--- GOAL OF THE EXERCISE ---
Identify the lines that contain the string "parts" and copy all of them.

* BEGIN MATERIAL PROVIDED *

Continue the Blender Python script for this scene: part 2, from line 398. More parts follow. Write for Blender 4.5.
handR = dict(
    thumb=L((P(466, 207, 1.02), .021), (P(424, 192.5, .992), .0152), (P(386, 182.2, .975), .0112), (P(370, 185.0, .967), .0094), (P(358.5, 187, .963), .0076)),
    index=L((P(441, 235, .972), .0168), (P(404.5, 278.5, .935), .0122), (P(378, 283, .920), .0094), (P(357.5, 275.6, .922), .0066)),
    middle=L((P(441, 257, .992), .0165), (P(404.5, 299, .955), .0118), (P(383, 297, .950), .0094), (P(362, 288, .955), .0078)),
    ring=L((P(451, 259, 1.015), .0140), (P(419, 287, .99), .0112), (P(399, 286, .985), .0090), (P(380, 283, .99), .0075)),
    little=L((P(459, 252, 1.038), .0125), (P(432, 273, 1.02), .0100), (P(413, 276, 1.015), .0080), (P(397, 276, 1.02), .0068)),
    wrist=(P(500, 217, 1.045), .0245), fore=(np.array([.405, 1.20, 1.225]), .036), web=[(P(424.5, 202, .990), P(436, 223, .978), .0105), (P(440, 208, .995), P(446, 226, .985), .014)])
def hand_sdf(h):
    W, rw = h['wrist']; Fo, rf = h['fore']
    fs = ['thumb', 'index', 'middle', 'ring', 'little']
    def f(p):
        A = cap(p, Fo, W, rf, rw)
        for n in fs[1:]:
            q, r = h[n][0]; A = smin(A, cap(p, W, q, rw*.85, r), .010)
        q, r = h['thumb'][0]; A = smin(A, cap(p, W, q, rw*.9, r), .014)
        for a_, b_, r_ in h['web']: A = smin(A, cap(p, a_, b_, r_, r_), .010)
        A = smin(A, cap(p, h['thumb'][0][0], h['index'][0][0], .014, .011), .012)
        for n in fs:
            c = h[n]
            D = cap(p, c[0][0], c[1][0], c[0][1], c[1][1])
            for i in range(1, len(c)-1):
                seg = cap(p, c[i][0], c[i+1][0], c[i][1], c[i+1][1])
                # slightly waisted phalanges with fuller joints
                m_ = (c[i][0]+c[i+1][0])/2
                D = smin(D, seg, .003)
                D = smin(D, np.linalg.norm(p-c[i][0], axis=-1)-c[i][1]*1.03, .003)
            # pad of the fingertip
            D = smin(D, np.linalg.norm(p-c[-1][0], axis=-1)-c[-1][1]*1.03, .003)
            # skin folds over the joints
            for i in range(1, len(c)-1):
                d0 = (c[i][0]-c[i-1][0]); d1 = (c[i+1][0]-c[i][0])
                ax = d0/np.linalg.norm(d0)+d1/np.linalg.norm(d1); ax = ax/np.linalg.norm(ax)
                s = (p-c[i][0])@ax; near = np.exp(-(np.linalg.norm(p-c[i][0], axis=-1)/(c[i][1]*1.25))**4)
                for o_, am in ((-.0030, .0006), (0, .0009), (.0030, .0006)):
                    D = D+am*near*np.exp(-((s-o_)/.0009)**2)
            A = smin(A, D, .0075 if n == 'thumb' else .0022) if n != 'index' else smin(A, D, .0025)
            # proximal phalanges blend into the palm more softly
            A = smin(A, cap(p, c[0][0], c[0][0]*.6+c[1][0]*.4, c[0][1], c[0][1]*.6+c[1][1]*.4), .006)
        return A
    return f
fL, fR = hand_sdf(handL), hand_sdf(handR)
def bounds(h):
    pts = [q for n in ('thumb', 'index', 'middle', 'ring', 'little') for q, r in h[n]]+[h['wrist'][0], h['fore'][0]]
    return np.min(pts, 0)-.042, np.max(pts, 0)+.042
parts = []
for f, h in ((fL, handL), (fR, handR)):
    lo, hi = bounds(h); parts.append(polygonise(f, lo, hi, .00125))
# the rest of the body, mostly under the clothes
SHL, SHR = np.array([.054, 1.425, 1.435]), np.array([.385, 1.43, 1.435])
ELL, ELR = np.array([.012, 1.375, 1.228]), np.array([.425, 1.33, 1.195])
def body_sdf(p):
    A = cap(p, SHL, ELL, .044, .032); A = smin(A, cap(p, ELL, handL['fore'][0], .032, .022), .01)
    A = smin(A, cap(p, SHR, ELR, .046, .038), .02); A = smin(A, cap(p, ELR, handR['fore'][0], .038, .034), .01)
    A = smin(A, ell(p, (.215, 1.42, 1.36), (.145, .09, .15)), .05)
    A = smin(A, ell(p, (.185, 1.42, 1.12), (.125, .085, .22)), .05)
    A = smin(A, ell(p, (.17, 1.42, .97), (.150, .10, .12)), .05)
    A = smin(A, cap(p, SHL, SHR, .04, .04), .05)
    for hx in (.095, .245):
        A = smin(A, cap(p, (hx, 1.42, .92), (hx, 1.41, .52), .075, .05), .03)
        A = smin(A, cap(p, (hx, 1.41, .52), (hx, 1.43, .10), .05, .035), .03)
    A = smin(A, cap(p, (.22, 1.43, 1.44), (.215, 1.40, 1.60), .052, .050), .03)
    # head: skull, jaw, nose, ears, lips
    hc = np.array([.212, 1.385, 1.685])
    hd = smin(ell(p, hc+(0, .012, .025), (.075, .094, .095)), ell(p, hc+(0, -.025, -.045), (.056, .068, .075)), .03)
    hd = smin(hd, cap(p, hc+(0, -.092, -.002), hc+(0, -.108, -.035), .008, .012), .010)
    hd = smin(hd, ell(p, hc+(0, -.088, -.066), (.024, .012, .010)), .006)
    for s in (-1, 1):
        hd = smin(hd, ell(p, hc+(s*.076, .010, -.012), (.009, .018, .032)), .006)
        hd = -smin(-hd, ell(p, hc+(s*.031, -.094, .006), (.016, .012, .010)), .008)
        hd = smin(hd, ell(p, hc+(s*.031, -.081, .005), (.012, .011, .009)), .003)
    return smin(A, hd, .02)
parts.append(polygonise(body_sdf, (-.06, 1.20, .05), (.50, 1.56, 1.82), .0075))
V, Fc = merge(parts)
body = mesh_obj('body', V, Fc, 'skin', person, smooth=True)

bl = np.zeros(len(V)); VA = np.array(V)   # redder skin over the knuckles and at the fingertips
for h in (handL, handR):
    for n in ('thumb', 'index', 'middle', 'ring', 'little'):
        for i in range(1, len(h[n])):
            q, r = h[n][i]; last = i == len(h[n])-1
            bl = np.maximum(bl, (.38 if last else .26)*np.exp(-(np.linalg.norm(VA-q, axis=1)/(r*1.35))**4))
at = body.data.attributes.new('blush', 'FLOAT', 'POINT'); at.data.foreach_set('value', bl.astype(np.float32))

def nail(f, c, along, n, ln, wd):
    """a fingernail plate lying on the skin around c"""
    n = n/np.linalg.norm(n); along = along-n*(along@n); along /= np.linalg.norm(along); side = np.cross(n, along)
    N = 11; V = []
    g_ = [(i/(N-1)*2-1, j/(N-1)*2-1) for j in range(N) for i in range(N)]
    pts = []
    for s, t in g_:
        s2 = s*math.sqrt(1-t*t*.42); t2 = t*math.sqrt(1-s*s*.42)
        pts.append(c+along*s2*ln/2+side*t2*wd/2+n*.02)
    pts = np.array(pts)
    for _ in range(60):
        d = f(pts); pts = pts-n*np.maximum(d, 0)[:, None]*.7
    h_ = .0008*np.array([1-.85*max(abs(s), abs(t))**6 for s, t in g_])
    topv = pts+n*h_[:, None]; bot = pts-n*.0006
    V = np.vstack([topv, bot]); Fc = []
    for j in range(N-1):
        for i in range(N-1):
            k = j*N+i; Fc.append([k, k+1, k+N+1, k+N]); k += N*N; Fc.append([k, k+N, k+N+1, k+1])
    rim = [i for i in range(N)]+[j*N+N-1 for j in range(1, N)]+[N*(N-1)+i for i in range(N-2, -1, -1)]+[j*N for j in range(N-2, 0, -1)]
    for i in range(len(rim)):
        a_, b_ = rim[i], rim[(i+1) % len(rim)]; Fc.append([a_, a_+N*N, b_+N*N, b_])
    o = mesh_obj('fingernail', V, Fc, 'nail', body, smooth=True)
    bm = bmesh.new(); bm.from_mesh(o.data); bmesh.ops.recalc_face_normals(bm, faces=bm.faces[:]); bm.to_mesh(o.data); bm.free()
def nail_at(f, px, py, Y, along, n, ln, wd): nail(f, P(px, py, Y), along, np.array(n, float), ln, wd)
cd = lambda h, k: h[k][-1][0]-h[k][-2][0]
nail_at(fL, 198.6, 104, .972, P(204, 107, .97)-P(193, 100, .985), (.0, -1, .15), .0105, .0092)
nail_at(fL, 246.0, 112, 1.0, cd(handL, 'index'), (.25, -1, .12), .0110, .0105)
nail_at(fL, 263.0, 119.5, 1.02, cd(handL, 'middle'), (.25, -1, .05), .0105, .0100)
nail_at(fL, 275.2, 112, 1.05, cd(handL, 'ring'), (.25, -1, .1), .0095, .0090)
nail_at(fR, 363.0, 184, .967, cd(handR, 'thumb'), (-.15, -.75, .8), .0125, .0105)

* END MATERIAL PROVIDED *

--- FULL SOLUTION ---
Continue the Blender Python script for this scene: part 2, from line 398. More parts follow. Write for Blender 4.5.
parts = []
    lo, hi = bounds(h); parts.append(polygonise(f, lo, hi, .00125))
parts.append(polygonise(body_sdf, (-.06, 1.20, .05), (.50, 1.56, 1.82), .0075))
V, Fc = merge(parts)